「男系男子」限定ルールの歴史は明治以来、僅か百年余り。
明治の皇室典範に史上初の「男系男子」限定という
窮屈なルールが採用された時、それを維持する為に
“不可欠”の前提とされたのは、古代以来の側室制度だった。例えば、奥平康弘氏『「万世一系」の研究ー
「皇室典範的なるもの」への視座』に「『女帝(女性天皇)の否認』と『庶系(側室から生まれた
非嫡出子・非嫡系子孫)天皇の容認』とは、ウラとオモテの
関係にあった」「男系・男子主義を貫きながら、しかも
『皇胤(こういん=皇室の子孫)繁栄』論があり得たのは、
天皇家が嫡出子主義に固執せず、まことにおおらかに
(側室から生まれた)庶出の男子にも皇位継承可能性を
開いていた制度があったからだ」などの指摘がある。
しかし、それはとっくに排除された。
そもそも側室の存在は、「男系男子」限定ルールよりも
遥かに古い由来を持つ。
古事記・日本書紀が伝えるところでは、初代・神武天皇の時点で
既に正妻(記=「大后」・紀=「正妃・皇后」)以外の“妃”を
確認できる。
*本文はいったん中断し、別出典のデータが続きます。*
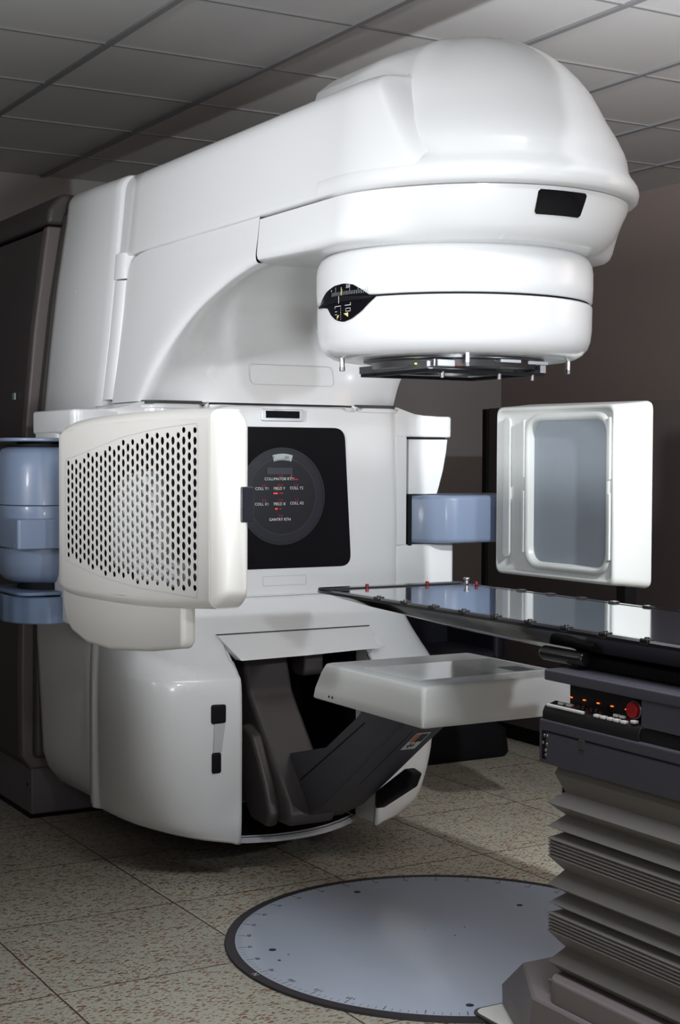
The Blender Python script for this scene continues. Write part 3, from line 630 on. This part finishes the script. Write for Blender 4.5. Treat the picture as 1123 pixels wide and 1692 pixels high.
# ---- left imaging arm (blue) and perforated source housing
FX = -.85
S0 = prism('left_arm_cap', rrect(-.925, -.62, 1.20, 1.52, .13), 'z', 1.468, 1.480, 'blue', L, bev=.004)
def lb(z, g): return [(x, y, z) for x, y in rrect(-.925 + g, -.60, 1.19 + g, 1.55 - g, .14, 8)]
loft('left_arm_motor', [lb(1.255, .0), lb(1.30, .001), lb(1.38, .006), lb(1.425, .013), lb(1.442, .022), lb(1.450, .04), lb(1.452, .07)], 'blue', L, smooth=40, label='blue-grey rounded motor housing at left')
loft('motor_gasket', [lb(1.452, .03), lb(1.458, .03)], 'black', L, smooth=40)
loft('left_arm_block', [lb(1.248, .0), lb(1.252, .001), ][::-1] + [lb(1.22, .001), lb(1.15, .001), lb(1.118, .001)], 'blue', L, smooth=40)
prism('left_arm_plate', rrect(-.93, -.62, 1.15, 1.40, .01), 'z', 1.112, 1.210, 'blue', L, bev=.004)
loft('left_arm_bowl', [lb(1.108, .001), lb(1.06, .003), lb(1.02, .012), lb(.997, .030), lb(.985, .06), lb(.982, .08)], 'blue', L, smooth=40)
for y in (1.19, 1.32): cyl('screw', (-.93, y, 1.123), (-1, 0, 0), .004, .002, 'steel', L, 12)
prism('cable_tray', rrect(-.915, -.62, 1.17, 1.52, .05), 'z', .955, .967, 'blue_dark', L, bev=.004)
col = []
for z in (.858, .862, .945, .949):
    l = []
    for i in range(64):
        a = 2 * math.pi * i / 64; rx = .155 + (.004 if i % 4 < 2 else 0) - (.004 if z in (.858, .949) else 0)
        l.append((-.765 + rx * math.cos(a), 1.34 + (rx + .02) * math.sin(a), z))
    col.append(l)
loft('ribbed_collar', col, 'blue_dark', L, smooth=25, label='dark blue ribbed collar')
cyl('arm_post', (-.765, 1.34, .94), 'z', .10, .54, 'black', L)
# perforated housing
zb = lambda y: float(np.interp(y, [-.145, .228, .451, .695, .909, .97, 1.0], [1.027, .998, .987, .981, .978, .984, 1.008]))            # bottom line of the face
zt = lambda y: float(np.interp(y, [-.145, .025, .228, .45, .693, .894, .97, 1.0], [1.541, 1.546, 1.548, 1.546, 1.540, 1.527, 1.512, 1.478]))
KT = [0, .14, .30, .46, .62, .77, .89, .96, 1]
def kl(x, g, y0=-.145, y1=1.0, r=.045):
    """outline loop in YZ at depth x, 4 sides with fixed counts"""
    y0 += g if y0 > -.14 else 0; y1 -= g; pts = []
    for k in range(9): y = y0 + (y1 - y0) * KT[k]; pts.append((y, zb(y) + g))
    for k in range(1, 7): z = zb(y1) + g + (zt(y1) - zb(y1) - 2 * g) * k / 7; pts.append((y1, z))
    for k in range(8, -1, -1): y = y0 + (y1 - y0) * KT[k]; pts.append((y, zt(y) - g))
    for k in range(1, 7): z = zt(y0) - g + (zb(y0) - zt(y0) + 2 * g) * k / 7; pts.append((y0, z))
    return [(x, y, z) for y, z in pts]
PY0, PY1, PZ0, PZ1 = -.11, .945, 0, 1
plo = lambda y: zb(y) + .029
phi = lambda y: zt(y) - .029
pz = lambda y, v: plo(y) + (phi(y) - plo(y)) * v
def opening(x):
    pts = []
    for k in range(9): pts.append((PY0 + (PY1 - PY0) * KT[k], 0))
    for k in range(1, 7): pts.append((PY1, k / 7))
    for k in range(8, -1, -1): pts.append((PY0 + (PY1 - PY0) * KT[k], 1))
    for k in range(1, 7): pts.append((PY0, 1 - k / 7))
    return [(x, y, pz(y, v)) for y, v in pts]
back = lambda y: -.755 + .155 * min(1, max(0, (y + .1) / .4))
kb = [(back(y), y, z) for _, y, z in kl(0, .03)]
bkm = [(back(y) - .03, y, z) for _, y, z in kl(0, .0)]
K = loft('source_housing', [opening(FX), kl(FX, .024), kl(FX + .002, .018), kl(FX + .010, .008), kl(FX + .022, .001), kl(FX + .035, 0), bkm, [(x + .02, y, z) for x, y, z in bkm], kb], 'cream', L, (False, True), 60, 'cream-white imaging source housing with perforated face')
# perforated face plate: real round holes in staggered columns, cut inside a tapering field
FA0, FA1 = -.058, .895
flo = lambda y: float(np.interp(y, [-.055, .315, .6, .826, .9], [1.064, 1.060, 1.070, 1.091, 1.102]))
fhi = lambda y: float(np.interp(y, [-.055, .2, .45, .824, .895], [1.493, 1.482, 1.461, 1.407, 1.397]))
ROWS = 17; ncol = 30; cyw = (PY1 - PY0) / ncol; V = []; F = []; HN = 12
for c in range(ncol):
    y0 = PY0 + c * cyw; y1 = y0 + cyw; yc = (y0 + y1) / 2
    vs = [0] + [(k + (.5 if c % 2 else 0)) / ROWS for k in range(0 if c % 2 else 1, ROWS)] + [1]
    for a, b in zip(vs[:-1], vs[1:]):
        za, zb_ = pz(yc, a), pz(yc, b); zc = (za + zb_) / 2; hz = (zb_ - za) / 2
        base = len(V)
        if b - a > .9 / ROWS and FA0 < yc < FA1 and flo(yc) < zc < fhi(yc):
            ry, rz = .0128, hz * .82
            if zc + rz > fhi(yc) - .004 or zc - rz < flo(yc) + .004: rz *= .72
            for dx in (0, .002):
                for k in range(HN):
                    t = 2 * math.pi * k / HN; V.append((FX + dx, yc + ry * math.cos(t), zc + rz * math.sin(t)))
            for k in range(HN):
                t = 2 * math.pi * k / HN; ct, s_ = math.cos(t), math.sin(t); q = max(abs(ct), abs(s_)); yy = yc + ct / q * cyw / 2
                V.append((FX, yy, pz(yy, (a + b) / 2 + s_ / q * (b - a) / 2)))
            for (yy, v) in ((y1, b), (y0, b), (y0, a), (y1, a)): V.append((FX, yy, pz(yy, v)))
            for k in range(HN):
                k2 = (k + 1) % HN
                F.append((base + k, base + HN + k, base + HN + k2, base + k2))
                if k in (1, 4, 7, 10): F.append((base + k, base + k2, base + 2 * HN + k2, base + 3 * HN + (1, 4, 7, 10).index(k), base + 2 * HN + k))
                else: F.append((base + k, base + k2, base + 2 * HN + k2, base + 2 * HN + k))
        else:
            V += [(FX, y0, pz(y0, a)), (FX, y1, pz(y1, a)), (FX, y1, pz(y1, b)), (FX, y0, pz(y0, b))]; F.append((base, base + 1, base + 2, base + 3))
mk('perforated_plate', V, F, 'cream', K, 'perforated grille face with staggered round holes', rn=False)
yo = np.linspace(FA0 - .012, FA1 + .012, 14)
oa = [(y, flo(y) - .013) for y in yo] + [(FA1 + .022, flo(FA1) + .01), (FA1 + .022, fhi(FA1) - .01)] + [(y, fhi(y) + .013) for y in yo[::-1]] + [(FA0 - .022, fhi(FA0) - .01), (FA0 - .022, flo(FA0) + .01)]
cyo = sum(p[0] for p in oa) / len(oa); czo = sum(p[1] for p in oa) / len(oa); no = len(oa)
ob = [(cyo + (y - cyo) * .996, czo + (z - czo) * .992) for y, z in oa]
mk('field_outline', [(FX - .0006, y, z) for y, z in oa + ob], [(i, (i + 1) % no, no + (i + 1) % no, no + i) for i in range(no)], 'emboss', K)
mk('hole_shade_box', [(FX + .085, PY0 - .02, 1.045), (FX + .085, PY1 + .02, 1.01), (FX + .085, PY1 + .02, 1.47), (FX + .085, PY0 - .02, 1.52)] + [(FX + .006, PY0 - .02, 1.045), (FX + .006, PY1 + .02, 1.01), (FX + .006, PY1 + .02, 1.47), (FX + .006, PY0 - .02, 1.52)], [(0, 1, 2, 3), (0, 1, 5, 4), (2, 3, 7, 6), (1, 2, 6, 5), (0, 3, 7, 4)], 'black', K, 'black box added behind the grille to darken the holes')  # shade inside the housing is put in as a black box
M['inner'] = mat('pale_inner_housing', (.50, .54, .60), .4)
prism('inner_source_body', rquad([(.24, 1.08), (.62, 1.08), (.58, 1.34), (.33, 1.40)], .09), 'x', FX + .022, FX + .09, 'inner', K, bev=.02, label='pale source body seen through the holes')
prism('inner_bracket', rrect(.12, .40, 1.06, 1.13, .02), 'x', FX + .015, FX + .09, 'inner', K, bev=.01)
# nose with a notch
nl = []
for (y, xa, xb, g) in ((-.148, FX + .001, -.752, .0), (-.172, FX + .005, -.756, .006), (-.192, FX + .014, -.764, .014), (-.204, FX + .026, -.776, .026)):
    z0, z1 = zb(-.145) + g + .004 + (-.148 - y) * .35, zt(-.145) - g - .002 - (-.148 - y) * .35
    nl.append([(x, y, z) for x, z in rrect(xa, xb, z0, z1, .022 - g * .3)])
loft('source_nose', nl, 'cream', K, smooth=45)
box('nose_gap', FX + .008, -.757, -.1495, -.1435, 1.045, 1.52, 'seam', K)
box('nose_notch', -.790, -.752, -.207, -.178, 1.252, 1.343, 'dial', K, bev=.004, label='dark notch in the front edge')
# lower fairing
fp = [(1.0, 1.03), (1.012, .96), (.985, .90), (.93, .862), (.80, .838), (.6, .838), (.3, .868), (.091, .899), (.071, .913), (.071, 1.04)]
prism('lower_fairing', fp, 'x', -.828, -.785, 'cream', K, bev=.014, seg=4)

# ---- lower imaging panel and its folding arm
def epl(z, g, r=.035): return [(x, y, z) for x, y in rrect(-.272 + g, .272 - g, -.262 + g, .288 - g, r, 6)]
def ep2(z, g, gb, r=.035): return [(x, y, z) for x, y in rrect(-.272 + g, .272 - g, -.262 + g, .288 + gb, r, 6)]
E = loft('lower_imaging_panel', [epl(.690, .03, .01), ep2(.688, .004, .055, .01), ep2(.692, .000, .06, .012), ep2(.72, .0, .05, .012), ep2(.77, .003, .02, .014), ep2(.791, .006, .004, .014), ep2(.798, .010, .0, .014), ep2(.801, .02, -.01, .012)], 'epid', L, smooth=50, label='pale grey square imaging panel held out flat below the couch')
prism('panel_sheet', rrect(-.225, .232, -.155, .13, .006), 'z', .8005, .8025, 'glass_clear', E, label='glossy clear sheet on the panel top')
box('sensor_strip', .13, .2, -.14, -.05, .8022, .8032, 'mark', E)
for y in (.225, .245): cyl('screw_hole', (-.272, y, .705), (-1, 0, 0), .004, .001, 'black', E, 10)
l1 = prism('folding_arm_link', [(1.11, .80), (1.08, .74), (1.03, .60), (.80, .335), (.745, .275), (.72, .225), (.735, .19), (.95, .185), (1.05, .27), (1.25, .62), (1.27, .80)], 'x', -.145, .032, 'arm_dark', L, bev=.022, seg=4, label='dark rounded upper link of the folding arm')
prism('link_side_cap', [(1.0, .50), (1.06, .46), (1.04, .30), (.94, .18), (.82, .175), (.79, .22), (.84, .33), (.93, .47)], 'x', -.185, -.14, 'arm_dark', l1, bev=.015, seg=3)
l2 = prism('folding_arm_forearm', [(.03, .690), (.32, .690), (.42, .60), (.62, .47), (.90, .40), (.93, .24), (.80, .19), (.66, .255), (.51, .36), (.18, .595), (.06, .672)], 'x', -.075, .105, 'arm_metal', L, bev=.012, seg=3, label='dark metal forearm under the imaging panel')
def on_side(y, z): return (-.0757, y, z)
def under(x, y): return (x, y, .595 - .712 * (y - .18) - .001)
mk('forearm_groove', [under(-.012, .50), under(-.008, .50), under(-.008, .19), under(-.012, .19)], [(0, 1, 2, 3)], 'black', l2)
mk('forearm_groove', [on_side(.78, .33), on_side(.36, .59), on_side(.364, .594), on_side(.784, .334)], [(0, 1, 2, 3)], 'black', l2)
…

まさに“側室二千年の伝統”と言えるのではあるまいか。
しかし、「男系男子」ルールの絶対死守を叫び、
前例・先例、“古来の伝統”の硬直的な維持を唱える人々の中から、
“側室の伝統”復活を訴える声はほとんど聞こえて来ない。
さすがに無理だと分かるのだろう。それなら、側室と「ウラとオモテの関係にあった」
“男系男子”限定ルールもそれに劣らず無理、と
分かりそうなものなのだが…。追記
〇「女性セブン」2月9号(1月26日発売)に敬宮殿下の
ご文章・4編が載っている。この記事は好企画。
〇新刊の鈴木貫太郎氏『ルポ 日本の土葬』
(合同会社宗教問題)を恵送戴いた。著者及び版元に感謝。